Here, the Anthropocene takes the form of a gate—metal, concrete, and current—where the pulse of commerce meets the exhaustion of the Earth’s circulatory system.


Tectonic City – Entry 09

Manila sprawls across a delta of rivers, landfills, and fault lines—a city built on instability. Its growth follows no single plan but rather a choreography of survival and speculation. Towers rise beside shantytowns; luxury malls cast shadows over corrugated roofs. Between these zones, floods recur like seasons, carrying waste, water, and memory through the city’s veins.

This dense fabric is both fragile and adaptive. Informal settlements cling to estuaries, tracing the geography of risk, while gated enclaves elevate themselves above it. Beneath the surface, the ground is subsiding, drained of groundwater and burdened by weight. Each rainfall redraws the city’s contours, each tremor recalls its precarity.

Manila embodies the Anthropocene as a lived condition: an urban tectonics of inequality, improvisation, and endurance. Here, the Earth is never still—it builds, collapses, and rebuilds through human persistence and planetary strain.


The Open Vein – Entry 10

The Cerrejón mine in La Guajira, Colombia, is among the largest open-pit coal mines on Earth—a scar so vast it has become its own geography. Layer by layer, the mountain is dismantled, its carbon veins exposed and carried across oceans to fuel distant cities. What remains is a landscape of absence: displaced rivers, erased forests, and communities pushed to the edge of survival.

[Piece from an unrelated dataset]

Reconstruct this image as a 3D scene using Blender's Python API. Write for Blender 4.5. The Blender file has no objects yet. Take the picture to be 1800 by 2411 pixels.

Here, extraction rewrites both the terrain and its time. Ancient sediments, compressed over millions of years, are burned in a matter of hours, transforming geological pasts into atmospheric futures. The mine operates as a planetary lung in reverse—exhaling what the Earth once held.

Around its perimeter, the dust settles on crops, lungs, and waters. The line between resource and ruin blurs, revealing how the Anthropocene is not only a global condition but a local wound that never fully closes.